Horizon 2020 spending approval

22 November 2013

The European Parliament has approved a new €1.6 billion ($2.2 billion) spending program for nuclear energy research, as part of the €78.6 billion ($106.3 billion) Horizon 2020 research and innovation program.

Of that budget, €636 million ($860 million) will be set aside for nuclear fusion research, and €318 million ($430 million) for fission.

The parliament also approved a separate spending program to support the ITER fusion reactor project, which will have an additional €2.5 billion ($3.5 billion) set aside. Both budgets will be spent between 2014 and 2020.

EU research commissioner Máire Geoghegan-Quinn said, "This is a vote of confidence in the power of EU research and innovation funding. It paves the way for more investment in knowledge and competitiveness in Europe."

Lidia Borrell-Damián, the director of research and innovation for the European University Association, said the overall increase of research funding over the €54 billion ($73 billion) assigned to the outgoing EU Seventh Framework Program (FP7) for research, was "very welcome."

The European Commission (EC) should release its first Horizon 2020 calls for proposals next month, which should include more information on rules regarding the selection of successful projects. These are as yet unclear. The commission has said it wants a more open selection process than in past EU framework programs. These have asked for feedback on potential projects on the basis of broad research policy priorities. This was then turned into detailed calls for proposals that have often limited the number of applicants.
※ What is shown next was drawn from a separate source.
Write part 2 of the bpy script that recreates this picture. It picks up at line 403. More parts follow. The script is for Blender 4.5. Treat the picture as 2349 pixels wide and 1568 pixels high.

With Horizon 2020, the EC is expected to request less detailed calls for proposals, having dispensed with the initial round of consultation. The aim is to increase competition for funding, prompting the development of more proposals.

As for the €1.6 billion ($2.2 billion) Euratom portion of Horizon 2020 spending, special funding rules will apply, explained the European Commission. "Because of its different legal base, the budget for Euratom is set for five years (until 2018 included). For the years 2014-2018, the budget is foreseen to be €1.6 billion and an 'envelope' for the years 2019-2020 is estimated for a total amount of €770 million ($1042 million)," it added.

While approving these spending programs, the parliament also amended its regulations, influencing how the money will be spent. As regards the general nuclear research program, parliamentarians called, for instance, for a focus on decommissioning and dismantling. It explained: "These are promising market areas, given the relevant scientific advances and safety imperatives." It said the EU "must acquire the best possible technologies for this work, which will involve increasingly sophisticated techniques (such as underwater cutting, laser cutting and state-of-the-art robots to eliminate human intervention)."

As for the ITER program, the parliament added a commitment to develop a communications program to keep EU citizens "fully informed of and consulted about nuclear fusion challenges, risks and safety." It also called for the development of a policy to develop a fusion sector service industry, which included small as well as large companies. The aim, it said, is to "prepare the European system for the fusion era."